Heureusement, il y a Nadège… Paulin lit en elle comme dans un livre ouvert, il vaut mieux car elle ne parle pas et communique très peu…. En ville, on prendrait peut-être le temps d’essayer de l’aider. On expliquerait qu’elle est sans doute autiste et qu’il y a des solutions pour aller mieux …Mais là…pas le temps, pas le moment….et puis, si c’était elle qui avait choisi de se taire ?

 Le début du roman peut désarçonner, l’alternance des deux styles, le plus souvent dans un même chapitre et sur des paragraphes courts peut surprendre et donner une impression de confusion, le lecteur se demandant qui intervient. Une fois, le principe « adopté", on s’aperçoit que ce fonctionnement donne de la profondeur au texte. Les points de vue sont multiples et ne se cantonnent pas à un personnage. De plus, cela permet de varier le vocabulaire et de ne pas rester « fixé » sur Paulin.

 Paulin est jeune, il a les défauts de la jeunesse, il essaie d’être « bien » mais ce n’est pas toujours évident…..

« J’ai bien essayé de me fabriquer une auréole, avec des restes d’éclair ramassés pendant une nuit d’orage, mais il faut se promener avec une batterie pour l’alimenter et qu’elle brille…. »

 Le désœuvrement, les fréquentations, les petites guerres de « clans » entraînent des dérives, pas importantes au début mais qui, de fil en aiguille, à cause de mauvais concours de circonstances, peuvent avoir des conséquences dramatiques.

Paulin et ses compagnons vont ainsi se trouver embarqués dans une tourmente qu’ils ne dominent pas.

« Tuer les gens qu’on aime, ce n’est pas les tuer. C’est détruire leur image pour ne pas la perdre et la garder pour soi toujours. »

 Dépassés par les événements, embourbés devant les problèmes, paniqués par la non-maîtrise de situations aux renversements plausibles mais étonnants, ils n’ont plus rien pour espérer une amélioration…..

 Malgré sa noirceur, j’ai beaucoup apprécié ce roman. Pour plusieurs raisons :

 -         L’écriture et le style (parfois poétique malgré son côté obscur) particuliers mais intéressants.

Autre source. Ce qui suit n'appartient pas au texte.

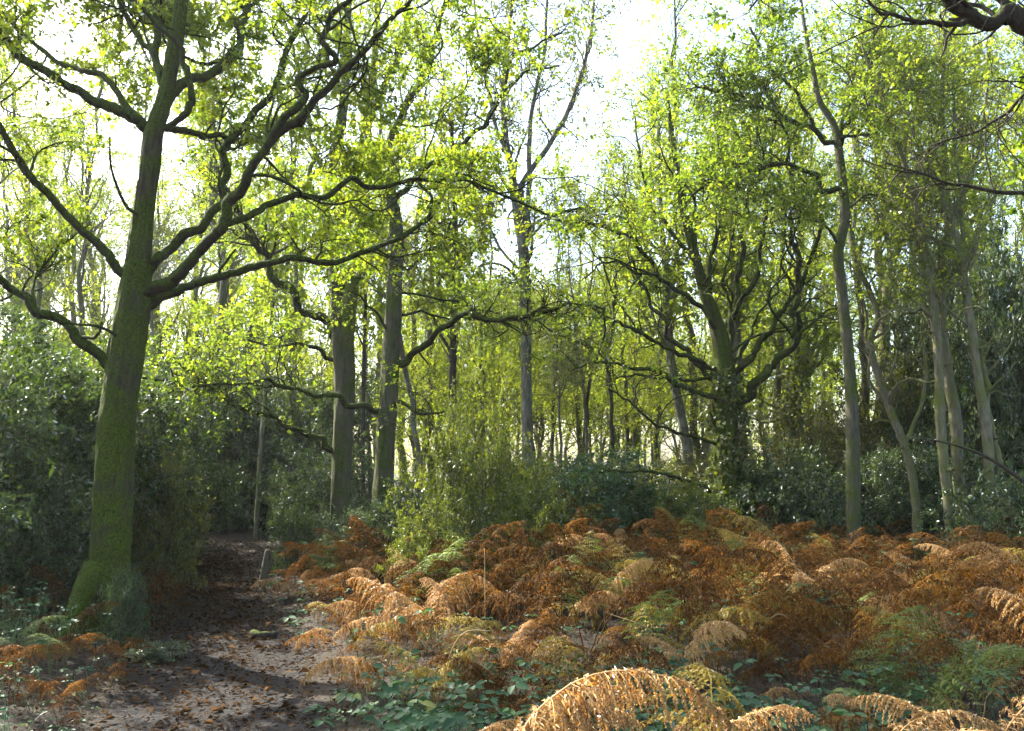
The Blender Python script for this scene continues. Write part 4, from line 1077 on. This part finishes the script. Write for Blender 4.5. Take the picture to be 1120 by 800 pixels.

-         De plus, l’auteur à travers cet opus, aborde un fait de société important : l’inactivité des jeunes qui peut les transporter dans des situations qu’ils n’ont pas souhaitées, où le monde ne répond pas à leurs attentes et où ils finissent par s’enfoncer dans la délinquance ou plus simplement le mal-être….

-         Le contenu des chapitres. En effet, au-delà de la narration, on trouve dans le récit, une approche "fine" des personnages, notamment de ceux qui sont dans l’ombre mais dont l’attitude peut expliquer la partie visible de l’iceberg.

-         Le dernier point et ce n’est pas un des moindres, c’est tout ce qui peut se ressentir à cette lecture. Je veux dire par là, qu’à mon sens, il y a des choses à découvrir entre les lignes. Pas forcément un message caché mais une atmosphère, une ambiance….une de ces ambiances qui vous colle à la peau une fois le livre refermé et vous laisse pantelante dans votre canapé….le poids des mots…..sans doute…

Cassiopée

 

 

Titre : L'Herbe noire
Auteur : Pierre Willi
Éditions : Krakoen
Date de parution : 01/01/2014
ISBN : 9782367940366
Nombre de pages : 270

 

Quatrième de couverture

"Je rêvais de fuir les adultes et toute cette boue qui nous empoisonnait le sang. Je rêvais de partir loin, très loin, et de ne plus jamais revenir. Mais le rêve a rejoint la réalité, il est devenu cauchemar..." En retraçant la cavale sanglante de trois adolescents qui s'ennuyaient dans une ferme du Limousin, Pierre Willi tresse les fils d'un drame inexorable.